Bill-Bean-tom_9562
We are totally amazed at how productive our garden is this year. We’ve been harvesting tomatoes for over a month now, and the BIG Bill Beans are just now getting ripe. Some weigh more than 3 pounds and are not cracked or scarred. And the pumpkins and squash! Wow. Our new-to-us San Filipe pumpkins (an old south-of-the border pumpkin) is outdoing itself. Not only are they very productive, setting lots and lots of nice orange pumpkins, but they’re big, too! One cool thing about them is that they start out yellow (not green like most pumpkins) and slowly ripen to a nice orange.
Peeking-pumpkin_9559
Our onions were big; carrots huge, and the flour corn varieties amazing. Maybe it was the hot weather this summer, coupled with good watering from our spring basin. Of course “Mo’ poo poo” helps everything!

Will is out spreading lime on our fields today. He got a semi-load from a cement plant in Superior, Wisconsin, where it’s a by-product. And it was cheap; we only have to pay hauling (fuel) cost. As our soil is fairly acidic, that lime will help raise the pH so our pasture, hay, and garden crops will do much better. As it’s supposed to rain tonight, he wants to get it spread so it’ll wash down into the soil instead of clinging to the clover and grass.

I’ve been seeing migrations of wooly bear caterpillars so I figure we’ve got about four more weeks of Fall, then it’ll get cold. I’m SO not ready for winter. Well, we are ready, but I am not looking forward to snow. — Jackie

9 COMMENTS

  1. Rick Riley,

    Wow! I’m so glad you’re sharing your bounty of Bill Beans with neighbors. And I’m glad they produced so well for you too. I sure love them, especially for BLTs! Now I’m hungry. Maybe we’ll have some for dinner. I will show you what the Giant Apache squash look like. Won’t be long now…

  2. Sheryl,

    Yes, we definitely will be adding San Felipe pumpkins to our seed listing. They’re SO productive and beautiful. Early too!

  3. Tony,

    Thanks for the update on your friend’s Bill Beans. They truly ARE a fantastic tomato. We’ve probably harvested five bushels so far from our plants and there are still many big tomatoes ripening out there!

  4. gen,

    Woolly Bears turn into Isabella Tiger Moths. I’m eating so many tomatoes while I pull out the seeds that I’m about a tomato-vore! But they’re SO good!

  5. Miss Jackie,
    Those Bill Bean tomatoes are surely impressive. I believe I had 12 plants ….and 9 cherokee purple plants and more tomatoes including pineapple…..We canned 50 quarts of the Bill Beans and the cherokee purple tomatoes and used the pineapple tomatoes for slicing and gifts to friends and neighbors….But I gave away 5 five gallon buckets of the Bill Bean tomatoes to friends whose gardens are just so so and who like to can tomatoes and a couple more such buckets of the cherokees Wow thanks for selling your favorite seeds!!!! that corn which makes several stalks and several ears sounds like one I need to purchase seed for as well….Please post photos of that Apache squash when harvested!!!! Rick

  6. That San Filipe pumpkin looks beautiful. Sure hope you are going to add the seeds to your collection. I am so glad your garden has done so well this year.

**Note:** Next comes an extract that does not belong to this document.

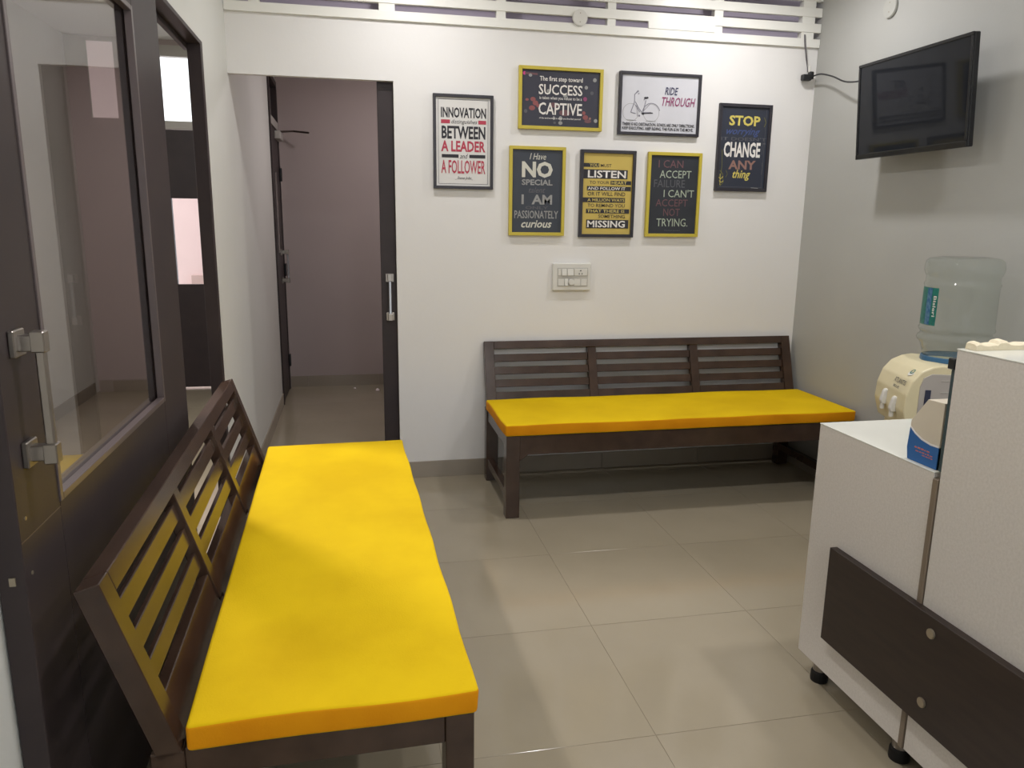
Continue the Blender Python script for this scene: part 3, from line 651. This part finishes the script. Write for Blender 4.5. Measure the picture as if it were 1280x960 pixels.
for yy, zz in ((-.062, .712), (.035, .722)):
    b = B(); b.prism([(-.215, zz-.030), (-.240, zz-.034), (-.246, zz-.018), (-.236, zz+.022), (-.228, zz+.032), (-.218, zz+.030)], 1, yy-.013, yy+.013, bev=.005, seg=2)
    b.disc((-.234, yy, zz-.042), 2, .009, .02, 14); b.out('tap', PLASTW, wd, False)
# badge and name
dsc = B().disc((-.170, -.062, .872), 2, .022, .002, 24); 
dsc.bm.transform(Matrix.Translation((-.181, -.092, .848)) @ Matrix.Rotation(math.radians(-40), 4, 'Y') @ Matrix.Translation((.170, .062, -.872)))
lg_ = dsc.out('badge', PLASTW, wd)
b = B(); b.lathe([(.008, 0), (.012, 0), (.012, .001), (.008, .001)], 0, 0, 20, cap=False)
b.bm.transform(Matrix.Translation((-.1826, -.092, .8495)) @ Matrix.Rotation(math.radians(-40), 4, 'Y')); b.out('badge_ring', mat('badge_green', (40, 110, 96), .5, .3, noise=.05), lg_)
def front_text(s, y0, y1, z0, z1, nm):
    bm = bmesh.new(); xf = lambda z_: -.2065-(.82-z_)*.28 if z_ > .765 else -.2225
    fit_text(bm, s, 0, 1, 0, 1, lambda u, v: Vector((xf(z1+(z0-z1)*v)-.0035, y1+(y0-y1)*u, z1+(z0-z1)*v)), .01, .1)
    me = bpy.data.meshes.new(nm); bm.to_mesh(me); bm.free(); link(nm, me, mat('print_grey', (84, 84, 88), .5, .3, noise=.05), wd)
front_text('ATLANTIS', -.115, -.01, .796, .815, 'lettering'); front_text('BLUE', -.075, -.02, .776, .786, 'lettering')

# water bottle, inverted, on the dispenser
wb = tag(empty('water_bottle', (2.33, 2.565, .8865)), 'clear upturned water bottle standing on the dispenser', 'bottle')
pr = [(.002, .001), (.060, 0), (.098, .004), (.108, .016), (.115, .040), (.124, .066), (.135, .078), (.138, .086), (.135, .096), (.127, .102), (.126, .112), (.133, .118), (.135, .126), (.131, .133),
      (.1295, .29), (.133, .296), (.133, .302), (.128, .308), (.128, .330), (.132, .336), (.137, .350), (.138, .368), (.134, .388), (.122, .399), (.09, .404), (.05, .399), (.002, .398)]
B().lathe(pr, 0, 0, 56).out('bottle_shell', BOTTLE, wb, True)
fa = math.atan2(-2.565, -2.33)        # towards the camera
RB = .1308
def bput(u, z_, dr=0):
    a = fa+u; return Vector(((RB+dr)*math.cos(a), (RB+dr)*math.sin(a), z_))
def patch(a0, a1, z0, z1, dr, nm, m, par):
    bm = bmesh.new(); n = 14; pv = None
    for i in range(n+1):
        a = a0+(a1-a0)*i/n; q = [bm.verts.new(bput(a, z0, dr)), bm.verts.new(bput(a, z1, dr)), bm.verts.new(bput(a, z1, dr-.0006)), bm.verts.new(bput(a, z0, dr-.0006))]
        if pv:
            for k in range(4): bm.faces.new((pv[k], pv[(k+1) % 4], q[(k+1) % 4], q[k]))
        pv = q
    bmesh.ops.recalc_face_normals(bm, faces=bm.faces[:])
    me = bpy.data.meshes.new(nm); bm.to_mesh(me); bm.free(); return link(nm, me, m, par)
lb_ = patch(-1.55, -.60, .140, .286, 0, 'label', mat('label_green', (24, 122, 106), .4, .4, noise=.3, nscale=60, rgb2=(20, 100, 96)), wb)
lb_['label'] = 'green and blue bottle label'
patch(-1.02, -.82, .142, .284, .0006, 'label_band', mat('label_blue', (38, 92, 140), .4, .4, noise=.4, nscale=70, rgb2=(90, 130, 160)), lb_)
bm = bmesh.new(); fit_text(bm, 'Bisleri', 0, 1, 0, 1, lambda u, v: bput(-.64-.10*v, .255-.08*u, .0015), .01)
me = bpy.data.meshes.new('lettering'); bm.to_mesh(me); bm.free(); link('lettering', me, INK['white'], lb_)

# light glints on the corridor floor, built as small white lumps
def glint(px, py, s, label, col):
    b = bmesh.new(); rnd = random.Random(int(px*100)); bmesh.ops.create_icosphere(b, subdivisions=1, radius=s)
    for v in b.verts: v.co = Vector((v.co.x*rnd.uniform(.6, 1.1), v.co.y*rnd.uniform(.6, 1.1), max(-s*.3, v.co.z*rnd.uniform(.4, .9))))
    me = bpy.data.meshes.new('floor_glint'); b.to_mesh(me); b.free()
    o = link('floor_glint', me, mat(col, (250, 236, 236), .6, .3, noise=.02)); o.location = (px, py, s*.3)
    tag(o, label, 'litter', 'white lumps for glints on the corridor floor')
glint(.165, 6.33, .022, 'larger white lump for a scrap on the corridor floor near the sliding door', 'glint_white')
glint(-.02, 6.45, .012, 'small white lump for a scrap on the corridor floor near the end wall', 'glint_white')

  7. A good friend and neighbor purchased your Bill Bean seeds and started all his plants indoors and put them out early in water walls. He was harvesting the Bill Bean Tomatoes two weeks before the 4th of July the date that all the N.Ky tomato lovers shoot for. He was so good to share the with us all summer. They were the best tasting tomato with few seeds and all over 2lbs. Thanks to you for making the seeds available and to our friend Karl for sharing. Keep up the good work, you and Will are my heroes .

  8. Beavers & now wooly bear caterpillars? Are they moths or butterflies? That tomato looks so good, I’m almost sure my computer has developed smell-o-vision; congrats, it’s nice to see how well this years garden has produced for you. I hope you, Will, and the critters are doing well.

  9. My garden has been unusually productive this year, too. Especially the pumpkins, although the sunflowers are starting to catch up.

    I didn’t plant much in the line of squash this year because of how buried we were when I planted too much last year. So this year I only planted enough for my pumpkin breeding project. Of the 6 that I planted, 4 got eaten by something, so I only had 2 vines. I know from past experience that with 2 pumpkin plants, I can expect 3-5 pumpkins total due to pollination issues. (The more plants there are, the better each plant produces, at least in my garden.)

    I got 16 pumpkins! 8 from each plant.